Gulf regulators seek guidance on Basel III

November 28, 2012 - 12:01:05 am

 

ABU DHABI: Gulf regulators are seeking advice from a committee that wrote stricter rules on bank capital being introduced on January 1 to ensure Basel III is applied consistently in the region.

UAE central bank Governor Sultan bin Nasser Al Suwaidi said “general guidelines on the subject from the BCBS (Basel Committee on Banking Supervision) would be helpful and they will make the exercise more consistent region-wide.”

“Central banks in our region could develop a peer-group approach for this exercise so they could learn from each other,” he told a conference on banking supervision yesterday. While the BCBS had hoped Basel III rules would be adopted globally on January 1, US authorities said earlier this month they would delay implementation and European Union sources told Reuters this week the bloc was set to follow suit. 

That led Asian financial leaders to say yesterday the EU should limit any delay in Basel III to months not years, amid fears the US decision to shelve the new global regime could derail it completely. 

Also yesterday, Wayne Byres, Secretary-General of the BCBS said the introduction of Basel III will go ahead as planned. “A large number of jurisdictions have everything in place and are ready to go on January 1 2013,” he said.        

Basel III requires the six Gulf Cooperation Council (GCC) states, who have complied with Basel II, to identify so-called domestic systemic important banks (D-SIBs) using their own methods and based on criteria specified by the BCBS.

Regional and international banking regulators were present at the conference, organised by the Arab Monetary Fund (AMF).
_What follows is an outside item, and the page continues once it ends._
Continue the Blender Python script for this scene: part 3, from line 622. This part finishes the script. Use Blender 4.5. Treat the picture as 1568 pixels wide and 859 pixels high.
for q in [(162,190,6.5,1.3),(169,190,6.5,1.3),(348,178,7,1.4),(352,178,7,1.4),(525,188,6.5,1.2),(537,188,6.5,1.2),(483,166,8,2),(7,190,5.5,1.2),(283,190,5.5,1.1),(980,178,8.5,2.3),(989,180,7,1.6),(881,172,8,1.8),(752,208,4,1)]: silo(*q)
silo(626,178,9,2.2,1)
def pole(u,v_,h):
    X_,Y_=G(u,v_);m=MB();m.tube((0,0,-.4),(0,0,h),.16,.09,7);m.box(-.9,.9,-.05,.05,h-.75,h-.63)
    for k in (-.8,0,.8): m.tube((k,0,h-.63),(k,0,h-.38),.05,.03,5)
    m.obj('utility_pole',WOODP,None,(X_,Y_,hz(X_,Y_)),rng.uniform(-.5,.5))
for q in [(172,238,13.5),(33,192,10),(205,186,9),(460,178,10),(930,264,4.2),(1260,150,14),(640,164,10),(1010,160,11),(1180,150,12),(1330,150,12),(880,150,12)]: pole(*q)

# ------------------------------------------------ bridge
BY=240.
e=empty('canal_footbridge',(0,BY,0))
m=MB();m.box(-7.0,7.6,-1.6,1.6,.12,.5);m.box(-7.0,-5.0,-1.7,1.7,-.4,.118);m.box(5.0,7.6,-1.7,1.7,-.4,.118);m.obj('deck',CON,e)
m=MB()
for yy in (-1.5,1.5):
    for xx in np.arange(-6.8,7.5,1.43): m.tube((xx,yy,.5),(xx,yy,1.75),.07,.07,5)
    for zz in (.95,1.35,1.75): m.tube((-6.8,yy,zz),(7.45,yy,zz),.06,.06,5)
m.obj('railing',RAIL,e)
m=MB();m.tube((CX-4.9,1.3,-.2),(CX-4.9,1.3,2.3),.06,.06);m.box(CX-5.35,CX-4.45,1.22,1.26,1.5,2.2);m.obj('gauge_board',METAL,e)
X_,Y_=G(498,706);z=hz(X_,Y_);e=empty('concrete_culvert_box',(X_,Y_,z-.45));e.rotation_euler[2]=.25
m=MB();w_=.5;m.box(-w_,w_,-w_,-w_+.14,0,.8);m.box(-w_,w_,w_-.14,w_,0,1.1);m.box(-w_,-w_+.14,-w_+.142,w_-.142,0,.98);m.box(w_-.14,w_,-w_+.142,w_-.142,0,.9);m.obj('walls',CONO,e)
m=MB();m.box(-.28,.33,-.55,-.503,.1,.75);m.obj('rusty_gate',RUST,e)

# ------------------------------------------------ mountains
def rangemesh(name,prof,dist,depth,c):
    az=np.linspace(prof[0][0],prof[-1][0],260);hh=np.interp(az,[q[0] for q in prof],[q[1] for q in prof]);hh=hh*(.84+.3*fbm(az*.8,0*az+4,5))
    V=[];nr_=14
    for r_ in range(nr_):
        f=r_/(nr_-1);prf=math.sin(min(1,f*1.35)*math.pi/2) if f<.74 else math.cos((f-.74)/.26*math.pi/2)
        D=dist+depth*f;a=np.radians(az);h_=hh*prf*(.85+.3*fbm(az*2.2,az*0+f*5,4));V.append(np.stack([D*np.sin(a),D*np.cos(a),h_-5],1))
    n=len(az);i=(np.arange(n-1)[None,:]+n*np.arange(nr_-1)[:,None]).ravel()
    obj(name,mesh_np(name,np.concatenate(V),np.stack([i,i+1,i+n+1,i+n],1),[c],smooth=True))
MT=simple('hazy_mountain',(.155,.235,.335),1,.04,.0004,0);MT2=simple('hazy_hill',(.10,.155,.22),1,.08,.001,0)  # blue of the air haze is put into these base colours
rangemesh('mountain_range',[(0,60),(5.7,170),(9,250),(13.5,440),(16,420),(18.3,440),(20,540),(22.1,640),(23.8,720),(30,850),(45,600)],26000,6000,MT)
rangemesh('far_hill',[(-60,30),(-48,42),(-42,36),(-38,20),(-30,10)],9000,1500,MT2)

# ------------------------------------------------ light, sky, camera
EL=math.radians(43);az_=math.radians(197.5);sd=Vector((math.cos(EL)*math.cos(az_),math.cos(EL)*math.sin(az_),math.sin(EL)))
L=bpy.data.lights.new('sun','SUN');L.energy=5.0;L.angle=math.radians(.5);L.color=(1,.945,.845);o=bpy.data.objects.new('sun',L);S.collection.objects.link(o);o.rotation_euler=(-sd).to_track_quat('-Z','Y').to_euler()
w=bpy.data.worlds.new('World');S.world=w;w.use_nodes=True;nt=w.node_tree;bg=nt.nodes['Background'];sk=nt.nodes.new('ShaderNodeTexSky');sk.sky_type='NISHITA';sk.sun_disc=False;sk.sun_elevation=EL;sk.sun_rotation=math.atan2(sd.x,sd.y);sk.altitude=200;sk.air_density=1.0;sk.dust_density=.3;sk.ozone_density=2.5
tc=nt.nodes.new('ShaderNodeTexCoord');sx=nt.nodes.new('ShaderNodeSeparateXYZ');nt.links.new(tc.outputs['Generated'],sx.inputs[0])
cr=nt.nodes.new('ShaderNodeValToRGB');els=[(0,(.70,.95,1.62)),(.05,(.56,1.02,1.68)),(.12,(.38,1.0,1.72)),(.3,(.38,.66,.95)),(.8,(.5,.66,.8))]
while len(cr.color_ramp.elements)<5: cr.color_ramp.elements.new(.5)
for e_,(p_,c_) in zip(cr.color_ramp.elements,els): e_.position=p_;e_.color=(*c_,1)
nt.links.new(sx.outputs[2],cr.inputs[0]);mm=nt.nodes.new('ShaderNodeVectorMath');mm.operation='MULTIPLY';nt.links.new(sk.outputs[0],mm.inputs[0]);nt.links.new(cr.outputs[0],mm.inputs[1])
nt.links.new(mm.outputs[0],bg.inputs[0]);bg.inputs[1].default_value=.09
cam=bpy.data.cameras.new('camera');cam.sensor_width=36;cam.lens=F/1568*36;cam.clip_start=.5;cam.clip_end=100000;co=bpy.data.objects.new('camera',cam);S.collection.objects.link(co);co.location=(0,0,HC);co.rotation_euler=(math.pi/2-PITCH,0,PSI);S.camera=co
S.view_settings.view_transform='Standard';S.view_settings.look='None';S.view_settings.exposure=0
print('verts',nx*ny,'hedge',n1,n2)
Suwaidi said he was concerned by a proposal requiring banks to hold additional common equity tier-one capital to meet higher loss absorbency requirements under Basel III. While national regulators have the authority to decide on the level of additional common equity tier-one capital, the proposed HLA would duplicate measures already implemented by GCC states, pushing costs higher, he said.

Most gulf banks are well capitalised. In the UAE, while the minimum tier-one capital ratio is eight percent, the actual ratio is 14.5 percent.

Although banks in the region are well capitalised and Basel II implementation is widespread, challenges remain, said Andres Portilla, Director, regulatory affairs department at the Institute of International Finance.